== Task input ==

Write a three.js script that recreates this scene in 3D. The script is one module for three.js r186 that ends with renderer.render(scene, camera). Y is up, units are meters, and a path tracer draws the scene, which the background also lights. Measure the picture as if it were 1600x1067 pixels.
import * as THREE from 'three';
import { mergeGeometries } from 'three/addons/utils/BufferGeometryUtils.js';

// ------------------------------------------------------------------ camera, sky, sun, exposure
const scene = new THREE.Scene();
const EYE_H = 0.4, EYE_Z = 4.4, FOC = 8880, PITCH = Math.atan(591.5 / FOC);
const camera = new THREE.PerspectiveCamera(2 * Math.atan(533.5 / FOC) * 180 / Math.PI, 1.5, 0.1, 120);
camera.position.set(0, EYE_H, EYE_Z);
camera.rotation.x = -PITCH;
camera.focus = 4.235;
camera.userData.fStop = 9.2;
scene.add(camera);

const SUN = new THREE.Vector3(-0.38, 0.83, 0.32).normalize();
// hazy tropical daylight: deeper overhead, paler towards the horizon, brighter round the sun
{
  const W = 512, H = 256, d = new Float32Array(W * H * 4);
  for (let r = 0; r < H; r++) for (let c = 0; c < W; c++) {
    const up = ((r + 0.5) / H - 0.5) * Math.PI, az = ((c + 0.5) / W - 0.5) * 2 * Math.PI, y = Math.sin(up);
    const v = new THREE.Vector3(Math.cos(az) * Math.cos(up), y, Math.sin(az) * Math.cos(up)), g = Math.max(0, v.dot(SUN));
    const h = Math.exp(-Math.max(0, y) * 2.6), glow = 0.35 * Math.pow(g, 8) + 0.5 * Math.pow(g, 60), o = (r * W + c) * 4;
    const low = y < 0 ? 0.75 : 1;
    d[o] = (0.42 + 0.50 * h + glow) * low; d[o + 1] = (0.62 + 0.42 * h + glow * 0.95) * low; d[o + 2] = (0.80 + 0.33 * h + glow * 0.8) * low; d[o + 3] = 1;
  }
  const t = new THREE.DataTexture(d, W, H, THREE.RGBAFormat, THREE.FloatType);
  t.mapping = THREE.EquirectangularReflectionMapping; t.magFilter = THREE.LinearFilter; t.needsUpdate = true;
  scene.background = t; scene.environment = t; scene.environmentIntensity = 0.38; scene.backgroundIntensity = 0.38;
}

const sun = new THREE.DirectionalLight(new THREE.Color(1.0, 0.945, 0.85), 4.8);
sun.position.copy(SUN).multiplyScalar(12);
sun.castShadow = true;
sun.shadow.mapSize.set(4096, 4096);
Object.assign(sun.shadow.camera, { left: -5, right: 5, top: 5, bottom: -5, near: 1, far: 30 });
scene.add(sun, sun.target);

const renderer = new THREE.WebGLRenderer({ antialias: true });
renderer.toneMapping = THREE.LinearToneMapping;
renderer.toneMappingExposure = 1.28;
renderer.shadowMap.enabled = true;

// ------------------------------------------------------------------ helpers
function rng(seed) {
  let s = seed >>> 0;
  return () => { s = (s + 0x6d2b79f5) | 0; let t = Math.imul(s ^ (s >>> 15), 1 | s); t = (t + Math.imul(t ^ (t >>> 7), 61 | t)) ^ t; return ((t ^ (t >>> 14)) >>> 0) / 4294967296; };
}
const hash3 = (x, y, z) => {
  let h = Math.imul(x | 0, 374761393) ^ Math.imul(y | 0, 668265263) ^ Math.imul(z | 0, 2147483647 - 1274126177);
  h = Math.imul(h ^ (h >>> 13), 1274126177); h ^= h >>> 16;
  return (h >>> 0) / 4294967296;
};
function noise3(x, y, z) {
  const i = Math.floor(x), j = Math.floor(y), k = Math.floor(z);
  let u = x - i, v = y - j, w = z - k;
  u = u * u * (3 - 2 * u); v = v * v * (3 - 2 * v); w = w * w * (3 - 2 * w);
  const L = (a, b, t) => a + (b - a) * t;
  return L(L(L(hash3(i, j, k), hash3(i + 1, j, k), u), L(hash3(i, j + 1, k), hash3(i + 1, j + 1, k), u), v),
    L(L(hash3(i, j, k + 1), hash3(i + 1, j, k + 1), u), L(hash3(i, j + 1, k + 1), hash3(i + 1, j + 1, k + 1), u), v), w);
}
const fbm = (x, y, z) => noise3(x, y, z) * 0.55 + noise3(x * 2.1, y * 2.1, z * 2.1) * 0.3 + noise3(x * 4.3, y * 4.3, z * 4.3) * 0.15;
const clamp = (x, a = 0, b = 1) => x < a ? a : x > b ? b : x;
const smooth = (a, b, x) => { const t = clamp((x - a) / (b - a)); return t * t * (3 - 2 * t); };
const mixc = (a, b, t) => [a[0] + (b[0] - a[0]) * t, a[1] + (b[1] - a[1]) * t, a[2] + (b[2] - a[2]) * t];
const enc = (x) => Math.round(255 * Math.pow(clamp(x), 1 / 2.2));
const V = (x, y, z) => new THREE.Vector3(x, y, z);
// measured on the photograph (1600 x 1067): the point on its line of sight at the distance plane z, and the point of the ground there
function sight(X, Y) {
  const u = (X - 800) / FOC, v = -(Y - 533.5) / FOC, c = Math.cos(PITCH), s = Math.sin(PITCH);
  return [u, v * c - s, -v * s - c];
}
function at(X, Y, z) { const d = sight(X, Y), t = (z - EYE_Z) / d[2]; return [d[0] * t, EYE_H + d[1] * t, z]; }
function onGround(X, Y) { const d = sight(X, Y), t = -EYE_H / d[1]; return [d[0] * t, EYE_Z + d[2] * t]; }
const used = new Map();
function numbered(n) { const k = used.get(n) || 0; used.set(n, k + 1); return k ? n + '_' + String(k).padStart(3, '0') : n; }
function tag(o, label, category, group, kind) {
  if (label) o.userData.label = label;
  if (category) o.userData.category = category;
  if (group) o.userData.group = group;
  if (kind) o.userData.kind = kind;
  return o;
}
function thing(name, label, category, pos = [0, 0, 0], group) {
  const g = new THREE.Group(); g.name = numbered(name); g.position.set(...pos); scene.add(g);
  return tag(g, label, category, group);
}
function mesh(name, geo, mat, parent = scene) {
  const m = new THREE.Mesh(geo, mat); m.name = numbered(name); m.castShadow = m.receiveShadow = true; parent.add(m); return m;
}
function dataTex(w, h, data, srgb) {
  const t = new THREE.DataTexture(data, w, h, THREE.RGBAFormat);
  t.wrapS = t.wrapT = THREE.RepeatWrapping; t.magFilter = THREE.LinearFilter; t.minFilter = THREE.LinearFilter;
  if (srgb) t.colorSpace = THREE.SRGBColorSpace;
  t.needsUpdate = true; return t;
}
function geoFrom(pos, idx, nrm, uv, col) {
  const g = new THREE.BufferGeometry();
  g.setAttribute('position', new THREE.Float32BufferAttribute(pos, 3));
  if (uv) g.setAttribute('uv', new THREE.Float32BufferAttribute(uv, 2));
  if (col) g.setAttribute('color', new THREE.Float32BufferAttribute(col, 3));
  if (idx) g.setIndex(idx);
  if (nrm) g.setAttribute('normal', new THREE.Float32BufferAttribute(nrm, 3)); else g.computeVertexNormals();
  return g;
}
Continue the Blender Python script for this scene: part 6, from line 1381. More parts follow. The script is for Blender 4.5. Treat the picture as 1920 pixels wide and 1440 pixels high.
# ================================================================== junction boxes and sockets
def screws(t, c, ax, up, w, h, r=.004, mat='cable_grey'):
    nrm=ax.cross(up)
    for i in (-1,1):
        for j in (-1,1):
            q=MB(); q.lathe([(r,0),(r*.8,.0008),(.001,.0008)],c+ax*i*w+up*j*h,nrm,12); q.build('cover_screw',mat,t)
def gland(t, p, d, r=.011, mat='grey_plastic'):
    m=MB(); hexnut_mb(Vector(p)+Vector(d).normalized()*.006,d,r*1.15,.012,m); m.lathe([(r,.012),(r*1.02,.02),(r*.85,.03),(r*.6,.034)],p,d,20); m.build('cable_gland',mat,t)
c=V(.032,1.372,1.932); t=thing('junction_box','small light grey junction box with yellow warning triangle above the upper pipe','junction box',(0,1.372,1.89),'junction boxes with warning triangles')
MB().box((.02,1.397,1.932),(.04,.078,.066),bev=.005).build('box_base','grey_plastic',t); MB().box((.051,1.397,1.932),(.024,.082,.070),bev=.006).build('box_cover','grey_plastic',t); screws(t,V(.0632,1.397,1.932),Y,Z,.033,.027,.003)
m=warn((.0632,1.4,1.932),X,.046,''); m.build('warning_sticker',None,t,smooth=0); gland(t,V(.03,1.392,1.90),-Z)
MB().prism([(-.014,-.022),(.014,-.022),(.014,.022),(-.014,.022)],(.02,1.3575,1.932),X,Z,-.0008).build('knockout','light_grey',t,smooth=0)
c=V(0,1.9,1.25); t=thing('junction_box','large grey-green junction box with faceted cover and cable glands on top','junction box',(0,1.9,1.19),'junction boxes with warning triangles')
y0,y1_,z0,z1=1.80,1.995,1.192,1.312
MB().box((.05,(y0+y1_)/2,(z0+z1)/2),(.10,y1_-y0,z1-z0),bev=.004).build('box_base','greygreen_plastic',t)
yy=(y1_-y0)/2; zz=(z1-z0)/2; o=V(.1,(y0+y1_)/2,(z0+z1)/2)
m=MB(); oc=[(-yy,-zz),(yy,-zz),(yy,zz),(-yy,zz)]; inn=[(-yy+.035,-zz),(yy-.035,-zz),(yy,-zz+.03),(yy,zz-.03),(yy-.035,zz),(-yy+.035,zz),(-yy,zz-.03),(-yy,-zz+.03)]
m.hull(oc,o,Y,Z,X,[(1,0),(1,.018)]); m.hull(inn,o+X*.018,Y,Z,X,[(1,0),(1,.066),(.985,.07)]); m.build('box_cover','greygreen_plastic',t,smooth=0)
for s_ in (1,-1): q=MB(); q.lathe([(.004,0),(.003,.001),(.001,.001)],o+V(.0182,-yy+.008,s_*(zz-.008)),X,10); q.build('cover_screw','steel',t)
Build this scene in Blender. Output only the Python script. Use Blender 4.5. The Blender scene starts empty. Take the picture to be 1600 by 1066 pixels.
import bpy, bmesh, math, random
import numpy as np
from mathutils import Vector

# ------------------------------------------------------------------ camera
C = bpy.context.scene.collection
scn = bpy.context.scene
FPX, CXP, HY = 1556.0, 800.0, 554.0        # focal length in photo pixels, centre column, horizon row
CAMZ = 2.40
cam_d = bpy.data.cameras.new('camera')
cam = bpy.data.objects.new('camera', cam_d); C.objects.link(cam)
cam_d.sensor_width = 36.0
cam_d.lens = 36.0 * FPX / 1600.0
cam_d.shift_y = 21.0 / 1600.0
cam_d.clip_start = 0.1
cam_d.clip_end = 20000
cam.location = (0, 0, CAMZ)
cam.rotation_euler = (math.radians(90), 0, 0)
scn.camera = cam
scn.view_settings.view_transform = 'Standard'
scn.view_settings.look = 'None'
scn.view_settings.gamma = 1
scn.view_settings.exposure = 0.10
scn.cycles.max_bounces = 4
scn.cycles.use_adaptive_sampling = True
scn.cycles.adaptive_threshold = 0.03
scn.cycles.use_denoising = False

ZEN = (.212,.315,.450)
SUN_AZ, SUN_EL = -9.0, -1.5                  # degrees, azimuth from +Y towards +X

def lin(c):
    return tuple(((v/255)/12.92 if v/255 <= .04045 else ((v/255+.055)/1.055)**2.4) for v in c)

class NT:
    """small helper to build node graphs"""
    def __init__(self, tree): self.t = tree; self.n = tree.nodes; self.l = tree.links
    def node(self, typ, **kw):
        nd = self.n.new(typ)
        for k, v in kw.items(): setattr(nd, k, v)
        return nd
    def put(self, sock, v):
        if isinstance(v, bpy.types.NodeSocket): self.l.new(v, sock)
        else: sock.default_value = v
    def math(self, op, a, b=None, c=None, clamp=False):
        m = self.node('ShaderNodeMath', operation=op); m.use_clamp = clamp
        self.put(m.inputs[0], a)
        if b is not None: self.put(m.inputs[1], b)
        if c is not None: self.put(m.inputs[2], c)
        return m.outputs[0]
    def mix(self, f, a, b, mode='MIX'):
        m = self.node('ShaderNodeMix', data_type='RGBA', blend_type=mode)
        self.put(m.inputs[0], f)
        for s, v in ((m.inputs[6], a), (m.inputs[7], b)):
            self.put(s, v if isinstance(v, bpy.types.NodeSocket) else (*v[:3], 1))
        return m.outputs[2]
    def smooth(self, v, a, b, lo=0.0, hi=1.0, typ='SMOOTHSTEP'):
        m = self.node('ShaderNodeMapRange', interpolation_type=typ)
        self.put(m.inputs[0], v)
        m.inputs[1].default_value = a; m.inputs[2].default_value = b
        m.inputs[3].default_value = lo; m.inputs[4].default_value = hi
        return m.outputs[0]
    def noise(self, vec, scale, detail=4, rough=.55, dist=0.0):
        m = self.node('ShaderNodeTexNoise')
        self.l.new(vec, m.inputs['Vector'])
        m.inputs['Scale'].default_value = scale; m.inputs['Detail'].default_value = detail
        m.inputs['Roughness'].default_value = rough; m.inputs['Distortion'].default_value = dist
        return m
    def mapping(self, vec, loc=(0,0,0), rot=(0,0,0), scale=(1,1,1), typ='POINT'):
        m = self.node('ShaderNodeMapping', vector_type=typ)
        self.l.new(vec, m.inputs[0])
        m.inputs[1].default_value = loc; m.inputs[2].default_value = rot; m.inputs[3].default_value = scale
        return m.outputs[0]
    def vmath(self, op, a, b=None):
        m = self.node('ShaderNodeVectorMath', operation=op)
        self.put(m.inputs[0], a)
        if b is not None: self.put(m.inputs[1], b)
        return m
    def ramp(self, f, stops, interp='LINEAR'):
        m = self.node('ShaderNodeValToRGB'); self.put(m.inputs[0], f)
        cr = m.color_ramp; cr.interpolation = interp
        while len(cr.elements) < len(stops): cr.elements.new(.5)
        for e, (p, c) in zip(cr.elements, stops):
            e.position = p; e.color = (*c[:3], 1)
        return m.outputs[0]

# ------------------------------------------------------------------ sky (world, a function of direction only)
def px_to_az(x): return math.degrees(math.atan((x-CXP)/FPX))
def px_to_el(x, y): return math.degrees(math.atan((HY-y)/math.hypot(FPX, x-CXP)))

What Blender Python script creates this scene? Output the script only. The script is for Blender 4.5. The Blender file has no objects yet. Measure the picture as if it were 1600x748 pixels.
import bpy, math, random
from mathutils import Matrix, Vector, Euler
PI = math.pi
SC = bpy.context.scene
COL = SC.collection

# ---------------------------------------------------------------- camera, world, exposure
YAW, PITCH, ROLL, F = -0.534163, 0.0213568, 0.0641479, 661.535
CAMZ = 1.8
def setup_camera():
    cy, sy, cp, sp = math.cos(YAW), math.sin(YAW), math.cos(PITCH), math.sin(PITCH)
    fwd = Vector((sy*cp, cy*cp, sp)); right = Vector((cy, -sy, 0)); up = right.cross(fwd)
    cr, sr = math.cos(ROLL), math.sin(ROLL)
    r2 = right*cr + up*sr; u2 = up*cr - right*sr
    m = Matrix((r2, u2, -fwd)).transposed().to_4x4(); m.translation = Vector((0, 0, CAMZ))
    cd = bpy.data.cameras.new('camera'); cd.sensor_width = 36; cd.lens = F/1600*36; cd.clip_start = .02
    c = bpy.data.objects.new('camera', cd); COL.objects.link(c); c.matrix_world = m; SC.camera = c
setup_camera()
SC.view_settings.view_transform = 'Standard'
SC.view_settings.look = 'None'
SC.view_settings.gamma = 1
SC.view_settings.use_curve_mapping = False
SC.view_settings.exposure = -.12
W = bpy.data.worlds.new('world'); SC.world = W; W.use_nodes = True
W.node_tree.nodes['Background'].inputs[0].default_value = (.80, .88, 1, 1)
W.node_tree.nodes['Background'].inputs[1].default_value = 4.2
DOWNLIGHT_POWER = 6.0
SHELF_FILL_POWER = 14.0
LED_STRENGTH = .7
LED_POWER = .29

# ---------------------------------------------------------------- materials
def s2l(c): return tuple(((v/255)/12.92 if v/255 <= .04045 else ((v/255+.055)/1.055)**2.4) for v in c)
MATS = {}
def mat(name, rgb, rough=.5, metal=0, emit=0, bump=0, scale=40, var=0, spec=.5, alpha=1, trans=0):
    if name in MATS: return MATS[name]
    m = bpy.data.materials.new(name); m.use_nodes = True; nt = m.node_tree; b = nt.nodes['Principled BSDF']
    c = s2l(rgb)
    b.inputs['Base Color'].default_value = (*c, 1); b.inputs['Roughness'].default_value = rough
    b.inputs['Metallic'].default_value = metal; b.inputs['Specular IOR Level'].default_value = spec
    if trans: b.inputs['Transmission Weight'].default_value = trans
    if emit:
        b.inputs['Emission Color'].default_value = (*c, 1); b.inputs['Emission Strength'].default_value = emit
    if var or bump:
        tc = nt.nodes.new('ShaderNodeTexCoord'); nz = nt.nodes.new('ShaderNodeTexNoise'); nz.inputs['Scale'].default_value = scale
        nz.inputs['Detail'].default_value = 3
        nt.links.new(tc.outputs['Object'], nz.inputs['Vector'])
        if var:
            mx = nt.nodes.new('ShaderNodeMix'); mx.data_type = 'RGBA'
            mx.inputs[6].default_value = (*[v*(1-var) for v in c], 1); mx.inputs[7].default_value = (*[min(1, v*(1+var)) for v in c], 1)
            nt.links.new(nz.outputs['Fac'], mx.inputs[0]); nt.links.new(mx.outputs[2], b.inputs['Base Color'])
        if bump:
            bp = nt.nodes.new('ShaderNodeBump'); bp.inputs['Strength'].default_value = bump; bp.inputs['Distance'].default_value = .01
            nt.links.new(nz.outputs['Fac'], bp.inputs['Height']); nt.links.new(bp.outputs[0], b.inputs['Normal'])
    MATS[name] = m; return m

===

### Brief
Return nothing but the lines from the start of the listing above through the line containing "scene.add(sun, sun.target);", exactly as given.

### Answer to the task
Write a three.js script that recreates this scene in 3D. The script is one module for three.js r186 that ends with renderer.render(scene, camera). Y is up, units are meters, and a path tracer draws the scene, which the background also lights. Measure the picture as if it were 1600x1067 pixels.
import * as THREE from 'three';
import { mergeGeometries } from 'three/addons/utils/BufferGeometryUtils.js';

// ------------------------------------------------------------------ camera, sky, sun, exposure
const scene = new THREE.Scene();
const EYE_H = 0.4, EYE_Z = 4.4, FOC = 8880, PITCH = Math.atan(591.5 / FOC);
const camera = new THREE.PerspectiveCamera(2 * Math.atan(533.5 / FOC) * 180 / Math.PI, 1.5, 0.1, 120);
camera.position.set(0, EYE_H, EYE_Z);
camera.rotation.x = -PITCH;
camera.focus = 4.235;
camera.userData.fStop = 9.2;
scene.add(camera);

const SUN = new THREE.Vector3(-0.38, 0.83, 0.32).normalize();
// hazy tropical daylight: deeper overhead, paler towards the horizon, brighter round the sun
{
  const W = 512, H = 256, d = new Float32Array(W * H * 4);
  for (let r = 0; r < H; r++) for (let c = 0; c < W; c++) {
    const up = ((r + 0.5) / H - 0.5) * Math.PI, az = ((c + 0.5) / W - 0.5) * 2 * Math.PI, y = Math.sin(up);
    const v = new THREE.Vector3(Math.cos(az) * Math.cos(up), y, Math.sin(az) * Math.cos(up)), g = Math.max(0, v.dot(SUN));
    const h = Math.exp(-Math.max(0, y) * 2.6), glow = 0.35 * Math.pow(g, 8) + 0.5 * Math.pow(g, 60), o = (r * W + c) * 4;
    const low = y < 0 ? 0.75 : 1;
    d[o] = (0.42 + 0.50 * h + glow) * low; d[o + 1] = (0.62 + 0.42 * h + glow * 0.95) * low; d[o + 2] = (0.80 + 0.33 * h + glow * 0.8) * low; d[o + 3] = 1;
  }
  const t = new THREE.DataTexture(d, W, H, THREE.RGBAFormat, THREE.FloatType);
  t.mapping = THREE.EquirectangularReflectionMapping; t.magFilter = THREE.LinearFilter; t.needsUpdate = true;
  scene.background = t; scene.environment = t; scene.environmentIntensity = 0.38; scene.backgroundIntensity = 0.38;
}

const sun = new THREE.DirectionalLight(new THREE.Color(1.0, 0.945, 0.85), 4.8);
sun.position.copy(SUN).multiplyScalar(12);
sun.castShadow = true;
sun.shadow.mapSize.set(4096, 4096);
Object.assign(sun.shadow.camera, { left: -5, right: 5, top: 5, bottom: -5, near: 1, far: 30 });
scene.add(sun, sun.target);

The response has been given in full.